The next version of Whiley is upon us, and this one includes a bumper package of changes.  In particular, I am very excited by the introduction of reference lifetimes into Whiley.

ChangeList

  • Reference Lifetimes (#642).  This represents a fairly significant step forward in the evolution of the Whiley language.  Reference lifetimes have been implemented by Sebastian Schweizer, and are heavily influenced by lifetimes in Rust.  Lifetimes in Whiley are similar to those in Rust, but are not currently coupled with any form of “ownership” or “borrowing”.  These things may be added late in some form, but not yet.  Lifetimes are important because they provide a pragmatic solution to the problem for deallocation of heap-allocated memory without the need for a garbage collector.

  • Bug fixes (e.g. #602,#604,#613,#625,#631,#632,#634,#636,#639).
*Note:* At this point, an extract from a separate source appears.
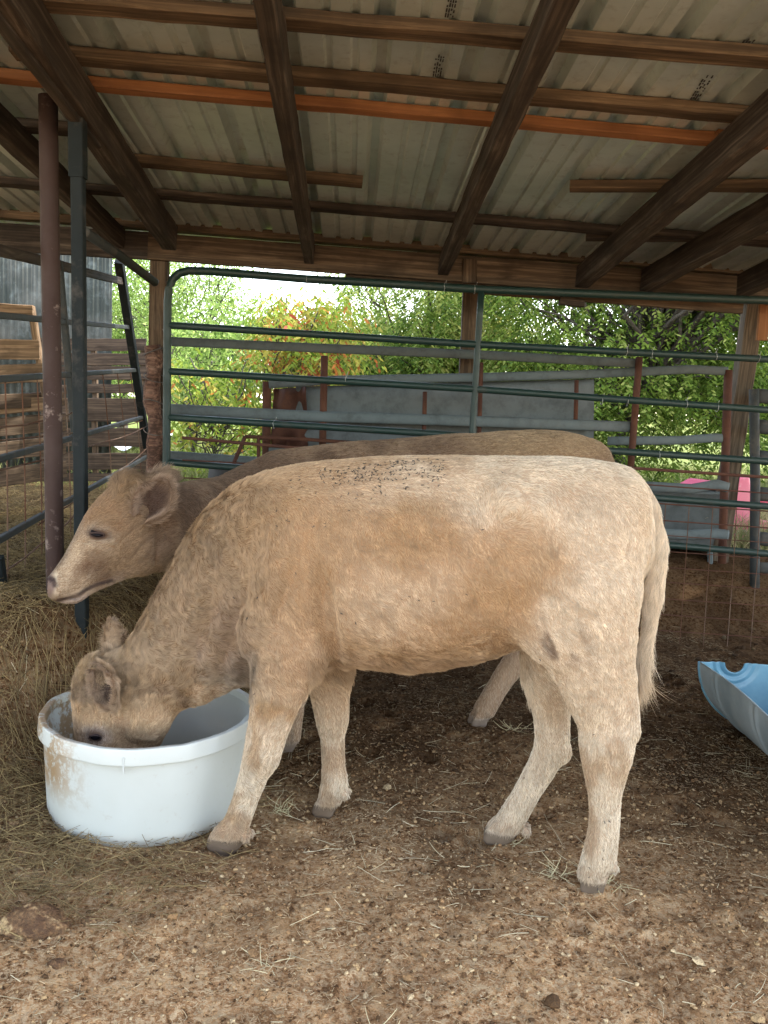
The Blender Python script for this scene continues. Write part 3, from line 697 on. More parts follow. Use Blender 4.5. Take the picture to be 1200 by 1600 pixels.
pallet('pallet', [(-70, 620), (100, 612), (104, 745), (-70, 770)], [(.0, .16), (.25, .45), (.52, .72), (.8, 1.0)], 5.9, 6.5, M['pallet_old'], 'weathered grey pallet standing below the light one', 90)
pallet('pallet', [(60, 528), (228, 530), (232, 642), (64, 646)], [(.0, .16), (.2, .36), (.38, .56), (.62, .74), (.84, 1.0)], 7.9, 7.9, M['pallet_old'], 'dark brown pallet behind the square steel post', 110, 3)
pallet('pallet', [(64, 622), (226, 622), (230, 752), (66, 752)], [(.0, .28), (.36, .58), (.66, .86), (.9, 1.0)], 7.7, 7.7, M['pallet_old'], 'lowest brown pallet with wide gaps behind the side panel', 130, 3)
# corrugated tin wall, top left
tw = []; pr = []
a = at(-90, 400, 8.6); b = at(176, 400, 8.6); a.z = 3.35; b.z = 3.35; L = (b - a).length; n = int(L / .012)
V = []; 
for j in range(2):
    for i in range(n + 1):
        p = a.lerp(b, i / n); V.append(Vector((p.x, p.y + .014 * math.sin(i * .012 / .076 * 2 * math.pi), p.z if j == 0 else gz(p.x, p.y))))
F_ = [(i, i + n + 1, i + n + 2, i + 1) for i in range(n)]
mb = MB(); mb.add(V, F_); M['oldtin'] = painted('old_corrugated_tin', (.042, .048, .040), .8, .0, (.13, .15, .14), .5, .3, (.22, .21, .18))
o = mb.build('corrugated_wall', M['oldtin'], None, True); o.modifiers.new('s', 'SOLIDIFY').thickness = .002
tag(o, 'old grey corrugated tin wall standing behind the pallets at upper left', 'tin wall')
# white sheeting on the ground behind
V = []; nx = 22
c = at(184, 742, 13.0)
for j in range(9):
    for i in range(nx):
        x_ = c.x - .55 + 1.1 * i / (nx - 1); y_ = c.y - 1.2 + 2.4 * j / 8
        V.append((x_, y_, gz(x_, y_) + .02 + .10 * float(vnoise(x_ * 5, y_ * 5, seed=3)) + .10 + .12 * math.sin(j / 8 * 3.1)))
mb = MB(); mb.add(V, [(j * nx + i, j * nx + i + 1, (j + 1) * nx + i + 1, (j + 1) * nx + i) for j in range(8) for i in range(nx - 1)])
o = mb.build('white_sheet', M['white_cloth'], None, True); tag(o, 'crumpled white plastic sheet on the ground behind the pallets', 'plastic sheet')

TC = Vector((-.774, 2.873, -.004))
tub = thing('feed_tub', TC, 'big round white plastic feed tub with thick rim, dirty on its left side', 'feed tub')
mt = NM('white_tub_plastic', .38, 0, .5); v = mt.coords((1, 1, 1), False)
sxyz = mt.n('ShaderNodeSeparateXYZ'); mt.l(mt.tc.outputs['Object'], sxyz.inputs[0])
a_ = mt.noise(v, 7, 6, .75, .4); b_ = mt.noise(v, 30, 5, .75); c3 = mt.noise(v, 3, 4, .6)
c_ = mt.mix(mt.ramp(c3, [(.4, 0.0), (.7, .35)]), (.44, .465, .44), (.37, .38, .335))
# brown stains on the left front of the wall (object space x is tub-centred)
reg = mt.math('MULTIPLY', mt.ramp(sxyz.outputs['X'], [(.0, 1.0), (1.0, 0.0)]), 1.0)
xm = mt.n('ShaderNodeMapRange'); xm.inputs[1].default_value = -.28; xm.inputs[2].default_value = -.08; xm.inputs[3].default_value = 1; xm.inputs[4].default_value = 0; mt.l(sxyz.outputs['X'], xm.inputs[0])
zm = mt.n('ShaderNodeMapRange'); zm.inputs[1].default_value = .10; zm.inputs[2].default_value = .20; mt.l(sxyz.outputs['Z'], zm.inputs[0])
st = mt.math('MULTIPLY', mt.math('MULTIPLY', xm.outputs[0], zm.outputs[0]), mt.ramp(a_, [(.44, 0.0), (.52, 1.0)]))
st = mt.math('MULTIPLY', st, mt.ramp(b_, [(.38, 0.0), (.5, 1.0)]))
c_ = mt.mix(mt.math('MULTIPLY', st, 1.3, True), c_, (.27, .185, .10))
low = mt.n('ShaderNodeMapRange'); low.inputs[1].default_value = .07; low.inputs[2].default_value = .0; mt.l(sxyz.outputs['Z'], low.inputs[0])
c_ = mt.mix(mt.math('MULTIPLY', low.outputs[0], mt.ramp(b_, [(.35, .15), (.65, .8)])), c_, (.42, .35, .26))
c_ = mt.mix(mt.ramp(b_, [(.60, 0.0), (.68, .6)]), c_, (.38, .36, .32))
mt.color(c_); mt.rough(mt.ramp(a_, [(.3, .3), (.7, .55)])); mt.bump(c3, .2, .02); mt.b.inputs['Subsurface Weight'].default_value = 0.0
M['tub'] = mt.m
def loc_mesh(o, c):
    """move the origin to c without moving the shape (parent stays)"""
    o.data.transform(Matrix.Translation(-Vector(c))); o.matrix_basis = Matrix.Translation(c)
    if o.parent: o.matrix_parent_inverse = world_of(o.parent).inverted()
def lathe2(name, prof, n, mat, parent, rfun=None, zfun=None):
    V = []
    for i, (r_, z_) in enumerate(prof):
        for k in range(n):
            a = 2 * math.pi * k / n; rr = r_ + (rfun(a, i) if rfun else 0); zz = z_ + (zfun(a, i) if zfun else 0)
            V.append((rr * math.cos(a), rr * math.sin(a), zz))
    F_ = [(i * n + k, i * n + (k + 1) % n, (i + 1) * n + (k + 1) % n, (i + 1) * n + k) for i in range(len(prof) - 1) for k in range(n)]
    mb = MB(); mb.add(V, F_); o = mb.build(name, mat, None, True)
    o.matrix_basis = Matrix.Translation(TC); o.parent = parent; o.matrix_parent_inverse = world_of(parent).inverted(); return o
wv = lambda a, i: .003 * math.sin(3 * a + .5) + .0015 * math.sin(11 * a)
lathe2('tub_wall', [(.0, .016), (.30, .016), (.316, .026), (.326, .05), (.343, .33), (.349, .33), (.345, .28), (.334, .05), (.325, .018), (.308, .002), (.0, .002)], 128, M['tub'], tub, wv)
rimz = lambda a, i: .0004 * math.sin(26 * a) + .003 * math.sin(2 * a + 1)
lathe2('tub_rim', [(.338, .325), (.339, .346), (.3395, .3485), (.342, .350), (.356, .351), (.3585, .3502), (.3595, .348), (.3605, .344), (.3635, .306), (.3638, .302), (.363, .2995), (.361, .2985), (.352, .298), (.350, .2985), (.349, .301), (.347, .322)], 180, M['tub'], tub, lambda a, i: wv(a, i) + .0006 * math.sin(26 * a + 1) * (i in range(6, 11)) + .0012 * math.sin(17 * a) + .001 * math.sin(7 * a), rimz)
mb = MB(); mb.box(TC + Vector((.02, -.3655, .30)), (.0025, 0, 0), (0, .002, 0), (0, 0, .026)); M['seam'] = painted('white_plastic_seam', (.44, .46, .44), .5, 0, (.4, .4, .36), .1, .4, (.4, .4, .37)); mb.build('mould_seam', M['seam'], tub)
feed = lumps('feed', 2600, (-.99, -.56, 2.66, 3.08), (.004, .011), M['crumb'], 77, lambda x, y: (((x + .774) ** 2 + (y - 2.873) ** 2) < .27 ** 2) * 1.0)
for v_ in feed.data.vertices: pass
vv = np.empty(len(feed.data.vertices) * 3, np.float32); feed.data.vertices.foreach_get('co', vv); vv = vv.reshape(-1, 3); cc = vv.reshape(-1, 12, 3)
zc = cc[:, :, 2].mean(1, keepdims=True); cc[:, :, 2] += .03 - zc + .035 * np.random.RandomState(1).rand(len(cc), 1); feed.data.vertices.foreach_set('co', cc.reshape(-1)); feed.data.update()
tag(feed, 'crumbly brown feed at the bottom of the white tub', 'feed', kind='stuff')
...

There were also quite a few small bug fixes made to the code base by various contributors.

Contributors

Thanks (in no particular order) to the various people who have contributed to this release!

Richard Dougherty (@richdougherty) Sebastian Schweizer (@SebastianS90)

In Progress

This will be the last release in the 0.3.X release series, which has been ongoing since November 2010.  The intention is that future major releases will occur in a shorter time frame!

The main change scheduled for the next release will be a complete redesign of the WyIL bytecode language (see #620).  I’ve already been working on this for some time, and things are coming together.  The key changes are that WyIL will no longer be an unstructured intermediate language, and will no longer be flow typed.  Instead, it will be something closer to an Abstract Syntax Tree, but with explicit coercions to handle flow typing at the source-level.  The reason for this is to simplify the Verification Condition Generator, which has been extremely troublesome to maintain due to the need to work with unstructured and flow typed control flow.  Furthermore, implementing code generators on the back-end is made significantly harder by the presence of flow typing.

In pitching WyIL at a higher level, the intention is later to introduce a “low-level” intermediate language, WyLL.  This will be unstructured and closer to something which can more easily be turned into machine language, etc.